## MATERIAL PROVIDED
· · · ·
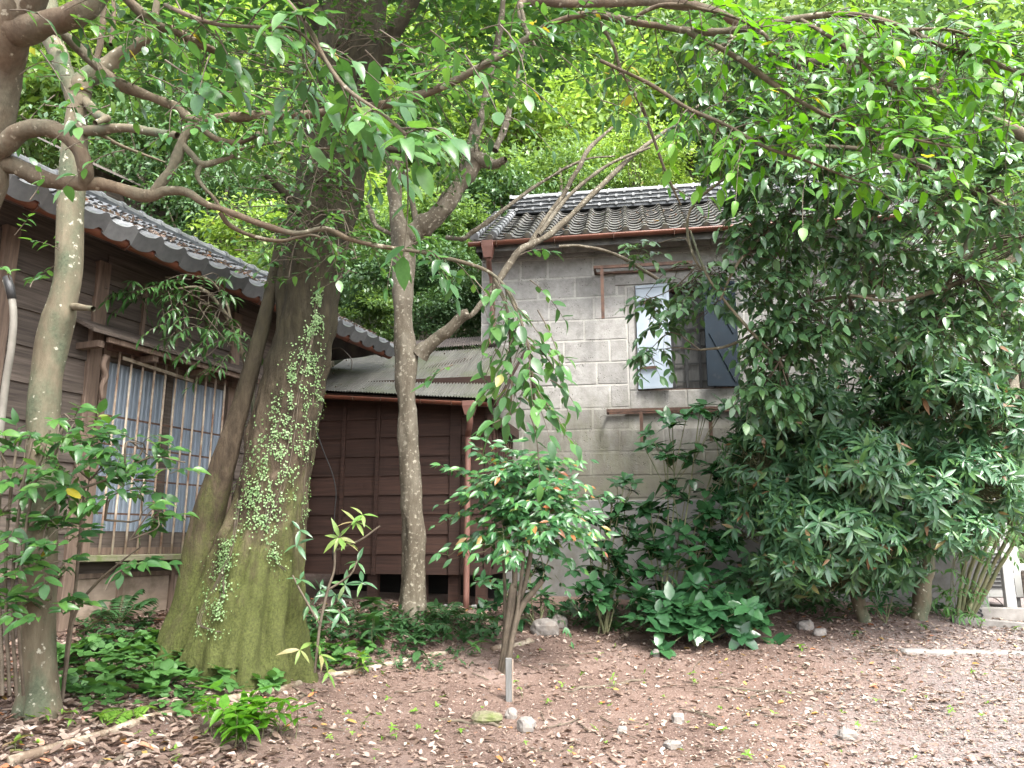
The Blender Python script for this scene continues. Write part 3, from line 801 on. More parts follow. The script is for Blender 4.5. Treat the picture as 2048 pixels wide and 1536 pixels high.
def shutter(xh, w, ang, mat, label, straps, brace=False):
    z0, z1 = sill_t + 0.01, lin_b - 0.02
    o = MB().box((0, -0.025, z0), (w, 0.0, z1)).build('shutter', M[mat], store, label=label, bevel=0.006)
    o.location = (xh, -0.02, 0); o.rotation_euler = (0, 0, ang)
    s = 1 if w > 0 else -1
    rim = MB().box((min(0, w), -0.037, z0), (max(0, w), -0.0255, z0 + 0.04)).box((min(0, w), -0.037, z1 - 0.04), (max(0, w), -0.0255, z1)).box((w - s * 0.04 if s > 0 else w, -0.037, z0 + 0.041), (w if s > 0 else w + 0.04, -0.0255, z1 - 0.041))
    rim.build('rim', M[mat], o)
    for z in straps:
        MB().box((min(0.03 * s, s * 0.26), -0.052, z - 0.018), (max(0.03 * s, s * 0.26), -0.038, z + 0.018)).build('hinge_strap', M['iron'], o)
    if brace:
        for za, zb in ((z0 + 0.06, (z0 + z1) / 2), ((z0 + z1) / 2, z1 - 0.06)):
            MB().bar((0.06 * s, -0.031, za), (w - 0.06 * s, -0.031, zb), 0.012, 0.025).build('brace', M[mat], o)
    return o
w1 = SF.hit(1341, 700, -0.03)[0] - ox0
shutter(ox0 + 0.012, w1, R(-6), 'shutter_white', "pale blue white iron shutter", (SF.hit(1300, 736, -0.05)[2], SF.hit(1300, 606, -0.05)[2]))
w2 = ox1 - SF.hit(1412, 700, -0.03)[0]
shutter(ox1 - 0.012, -w2 * 1.02, R(10), 'shutter_blue_shaded', "blue iron shutter with shade put into its colour", (), True)
# iron hood bars above and below the window
def iron_hood(xa, xb, z, arms, name, d=0.28, shelf=True):
    m = MB().box((xa, -d, z - 0.012), (xb, -d + 0.03, z + 0.03)).box((xa, -d + 0.031, z - 0.012), (xa + 0.03, -0.02, z + 0.02)).box((xb - 0.03, -d + 0.031, z - 0.012), (xb, -0.02, z + 0.02))
    if shelf: m.box((xa + 0.031, -0.05, z - 0.012), (xb - 0.031, -0.02, z + 0.02))
    o = m.build(name, M['iron'], store)
    for x, ln in arms: MB().box((x - 0.022, -d + 0.002, z - ln), (x + 0.022, -d + 0.026, z - 0.013)).build('arm', M['iron'], o)
    return o
zh = SF.hit(1210, 536, -0.25)[2]
iron_hood(SF.hit(1187, 536, -0.25)[0], SF.hit(1385, 530, -0.25)[0], zh, [(SF.hit(1205, 590, -0.25)[0], zh - SF.hit(1206, 638, -0.25)[2])], 'iron_hood')
zs = SF.hit(1300, 821, -0.2)[2]
iron_hood(SF.hit(1213, 822, -0.2)[0], SF.hit(1500, 815, -0.2)[0], zs, [(SF.hit(1283, 850, -0.2)[0], 0.47), (SF.hit(1421, 850, -0.2)[0], 0.42)], 'iron_shelf', 0.22)
MB().box((jx0 - 0.05, -0.05, sill_b - 0.05), (jx1 + 0.1, -0.012, sill_b - 0.012)).build('ledge', M['iron'], store)

# roof of the storehouse
SE_Y = -0.42
SEZ = SF.hit(1170, 470, SE_Y)[2] + 0.02
SP_ = R(32)
sbody = pantile_mesh("store_pantile", 0.265, 0.27, 0.016, M['tile_old'], amp=0.036)
seave = pantile_mesh("store_eave_tile", 0.265, 0.27, 0.016, M['tile_old'], drop=0.02, disc=0.050, amp=0.036)
SX0 = SF.hit(948, 482, SE_Y)[0]
cols = int((SXE + 0.1 - SX0) / 0.265)
srows = 10
lay_tiles(store, SX0, cols, 0.265, SE_Y, SEZ, SP_, srows, 0.225, sbody, seave)
def sroof(y): return SEZ + (y - SE_Y) * math.tan(SP_)
sy = SE_Y + srows * 0.225 * math.cos(SP_)
MB().add([(SX0 + 0.02, SE_Y + 0.05, sroof(SE_Y) - 0.07), (SXE, SE_Y + 0.05, sroof(SE_Y) - 0.07), (SXE, sy, sroof(sy) - 0.08), (SX0 + 0.02, sy, sroof(sy) - 0.08), (SXE, sy * 2 + 0.4, sroof(SE_Y)), (SX0 + 0.02, sy * 2 + 0.4, sroof(SE_Y)),
          (SX0 + 0.02, SE_Y + 0.05, sroof(SE_Y) - 0.16), (SXE, SE_Y + 0.05, sroof(SE_Y) - 0.16)], [(0, 1, 2, 3), (3, 2, 4, 5), (0, 6, 7, 1), (0, 3, 5, 6)]).build('roof_deck', M['tile_old'], store)
# verge: round tiles running up the gable edge
ver = MB()
for i in range(srows):
    s = i * 0.225; c, sn = math.cos(SP_), math.sin(SP_)
    for dx in (0.0, 0.26):
        a = np.array([SX0 + dx, SE_Y + s * c - 0.01, SEZ + s * sn + 0.050]); b = a + np.array([0, 0.25 * c, 0.25 * sn - 0.012])
        MB().tube([a, a + (b - a) * 0.12, a + (b - a) * 0.121, b], [0.066, 0.066, 0.056, 0.052], 9).build('verge_tile', M['ridge_light'], store, smooth=False)
# ridge: courses of flat tiles with light edges and rows of knobs
sz = sroof(sy)
for lv in range(4):
    zz = sz - 0.03 + lv * 0.078; yy = sy - 0.14 + lv * 0.022
    n = int((SXE - SX0 - 0.25) / 0.27)
    for i in range(n):
        x = SX0 + 0.20 + i * 0.27 + 0.13 * (lv % 2)
        m = MB().box((x + 0.003, yy, zz), (x + 0.267, yy + 0.24, zz + 0.052))
        o = m.build('ridge_tile', M['ridge'], store)
        MB().box((x, yy - 0.022, zz + 0.053), (x + 0.27, yy + 0.22, zz + 0.066)).tube([(x + 0.135, yy - 0.045, zz + 0.050), (x + 0.135, yy + 0.02, zz + 0.050)], 0.026, 8).build('tile_edge', M['ridge_light'], o)
for i in range(int((SXE - SX0 - 0.2) / 0.27)):
    x = SX0 + 0.20 + i * 0.27; zz = sz - 0.03 + 4 * 0.078
    a = np.linspace(0, np.pi, 8); m = MB()
    for r0, e0, e1 in ((0.085, 0.03, 0.262), (0.098, 0.0, 0.035)):
        V = [(x + e, sy + 0.05 + r0 * math.cos(t), zz + r0 * math.sin(t)) for e in (e0, e1) for t in a]
        m.add(V, [(j, j + 1, j + 9, j + 8) for j in range(7)] + [tuple(range(7, -1, -1)), tuple(range(8, 16))])
    m.build('ridge_cap', M['ridge_light'], store)
# gutter, hopper and downpipe
gz = SF.hit(1170, 478, SE_Y)[2] - 0.0
sg = half_pipe((SF.hit(938, 490, SE_Y)[0], SE_Y - 0.02, gz + 0.03), (SXE, SE_Y - 0.02, gz + 0.06), 0.052, seg=16).build('gutter', M['gutter'], store, smooth=True)
for i in range(7):
    x = 0.3 + i * 0.8
    MB().tube([(x, SE_Y - 0.08, gz + 0.03), (x, SE_Y - 0.06, gz - 0.03), (x, SE_Y - 0.02, gz - 0.045), (x, SE_Y + 0.1, gz + 0.03)], 0.007, 5).build('gutter_hook', M['iron'], sg)
def hopper(parent, c, w, hgt, mat):
    x, y, z = c; a, b = w / 2, w * 0.32
    V = [(x - a, y - a, z), (x + a, y - a, z), (x + a, y + a, z), (x - a, y + a, z), (x - a, y - a, z - hgt * .35), (x + a, y - a, z - hgt * .35), (x + a, y + a, z - hgt * .35), (x - a, y + a, z - hgt * .35),
         (x - b, y - b, z - hgt), (x + b, y - b, z - hgt), (x + b, y + b, z - hgt), (x - b, y + b, z - hgt)]
    F = [(0, 1, 2, 3), (8, 11, 10, 9)] + [(i, i + 4, (i + 1) % 4 + 4, (i + 1) % 4) for i in range(4)] + [(i + 4, i + 8, (i + 1) % 4 + 8, (i + 1) % 4 + 4) for i in range(4)]
    return MB().add(V, F).build('hopper', M[mat], parent, bevel=0.004)
hp = SF.hit(976, 484, SE_Y - 0.02)
hopper(sg, (hp[0], hp[1], hp[2]), 0.16, 0.24, 'pipe')
pp = [SF.hit(977, 515, SE_Y - 0.02), SF.hit(979, 540, -0.2), SF.hit(984, 560, -0.08), SF.hit(985, 620, -0.08), SF.hit(985, 668, -0.08), SF.hit(980, 682, -0.14), SF.hit(966, 696, -0.30)]
MB().tube(catmull(pp, 5), 0.038, 10).build('downpipe', M['pipe'], store, smooth=True)

# ================================================================== the low annex between the two
_ao = P(980, 1100, 9.1)
AF = Frame(np.array([_ao[0], _ao[1], 0.0]), -12)
annex = building(AF, "timber_annex", "dark red brown boarded annex under a corrugated lean-to roof", "annex")
ax0 = AF.hit(606, 1000)[0]
az0 = 1.135; az1 = 3.18
cpx = AF.hit(911, 1000)[0]
lap_boards(annex, AF, [(ax0, cpx - 0.07), (cpx + 0.07, -0.02)], az0, az1, 0.2315, M['wood_red'], seed=9)
MB().box((ax0, 0.008, az0), (0.0, 0.05, az1 + 0.3)).box((-0.05, 0.051, az0), (0.0, 1.15, 2.05)).build('wall', M['wood_red'], annex)
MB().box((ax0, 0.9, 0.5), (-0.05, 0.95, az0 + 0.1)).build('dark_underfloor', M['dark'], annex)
for (u0, u1) in ((691, 680), (759, 752), (622, 612)):
    a, b = AF.hit(u0, 815, -0.03), AF.hit(u1, 1140, -0.03)
    MB().box((a[0] - 0.022, -0.05, az0 - 0.01), (a[0] + 0.022, -0.022, az1)).build('batten', M['wood_red'], annex)
MB().box((cpx - 0.068, -0.05, az0 - 0.005), (cpx + 0.068, 0.005, az1)).build('post', M['wood_red'], annex, bevel=0.006)
MB().box((-0.065, -0.042, az0 - 0.005), (0.02, 0.03, az1 - 0.05)).build('post', M['wood_red'], annex, bevel=0.006)
for x in (AF.hit(742, 1160)[0], AF.hit(905, 1160)[0], AF.hit(960, 1160)[0], AF.hit(840, 1160)[0]):
    MB().box((x - 0.06, 0.03, 0.62), (x + 0.06, 0.14, az0 - 0.002)).build('stilt', M['wood_red'], annex)
    MB().box((x - 0.11, -0.01, 0.55), (x + 0.11, 0.20, 0.80)).build('footing_stone', M['concrete'], annex, bevel=0.015)
# the side: slatted window under a sloping beam, curved bracket
LS = 1.2
MB().box((-0.02, -0.1, 2.86), (0.10, LS, 2.98)).build('beam', M['wood_red'], annex)
for i in range(8):
    y = 0.17 + i * 0.125
    MB().box((0.012, y, 2.06), (0.045, y + 0.028, 2.858)).build('slat', M['wood_red'], annex)
MB().box((-0.03, 0.10, 2.0), (0.06, LS, 2.058)).build('slat_rail', M['wood_red'], annex)
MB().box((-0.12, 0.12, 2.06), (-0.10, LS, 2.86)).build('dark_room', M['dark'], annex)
pts = [(0.03, -0.05, 2.86), (0.035, 0.0, 2.74), (0.035, 0.02, 2.6), (0.03, 0.005, 2.45), (0.03, 0.0, 1.2)]
MB().tube(catmull(pts, 4), np.linspace(0.03, 0.012, 17), 6).build('bracket', M['wood_red'], annex, smooth=True)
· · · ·
## WHAT IS ASKED
Take the lines above from the one holding "MB().box((ax0, 0.9, 0.5), (-0.05, 0.95, az0" to the last and output them exactly.

## RESULT
MB().box((ax0, 0.9, 0.5), (-0.05, 0.95, az0 + 0.1)).build('dark_underfloor', M['dark'], annex)
for (u0, u1) in ((691, 680), (759, 752), (622, 612)):
    a, b = AF.hit(u0, 815, -0.03), AF.hit(u1, 1140, -0.03)
    MB().box((a[0] - 0.022, -0.05, az0 - 0.01), (a[0] + 0.022, -0.022, az1)).build('batten', M['wood_red'], annex)
MB().box((cpx - 0.068, -0.05, az0 - 0.005), (cpx + 0.068, 0.005, az1)).build('post', M['wood_red'], annex, bevel=0.006)
MB().box((-0.065, -0.042, az0 - 0.005), (0.02, 0.03, az1 - 0.05)).build('post', M['wood_red'], annex, bevel=0.006)
for x in (AF.hit(742, 1160)[0], AF.hit(905, 1160)[0], AF.hit(960, 1160)[0], AF.hit(840, 1160)[0]):
    MB().box((x - 0.06, 0.03, 0.62), (x + 0.06, 0.14, az0 - 0.002)).build('stilt', M['wood_red'], annex)
    MB().box((x - 0.11, -0.01, 0.55), (x + 0.11, 0.20, 0.80)).build('footing_stone', M['concrete'], annex, bevel=0.015)
# the side: slatted window under a sloping beam, curved bracket
LS = 1.2
MB().box((-0.02, -0.1, 2.86), (0.10, LS, 2.98)).build('beam', M['wood_red'], annex)
for i in range(8):
    y = 0.17 + i * 0.125
    MB().box((0.012, y, 2.06), (0.045, y + 0.028, 2.858)).build('slat', M['wood_red'], annex)
MB().box((-0.03, 0.10, 2.0), (0.06, LS, 2.058)).build('slat_rail', M['wood_red'], annex)
MB().box((-0.12, 0.12, 2.06), (-0.10, LS, 2.86)).build('dark_room', M['dark'], annex)
pts = [(0.03, -0.05, 2.86), (0.035, 0.0, 2.74), (0.035, 0.02, 2.6), (0.03, 0.005, 2.45), (0.03, 0.0, 1.2)]
MB().tube(catmull(pts, 4), np.linspace(0.03, 0.012, 17), 6).build('bracket', M['wood_red'], annex, smooth=True)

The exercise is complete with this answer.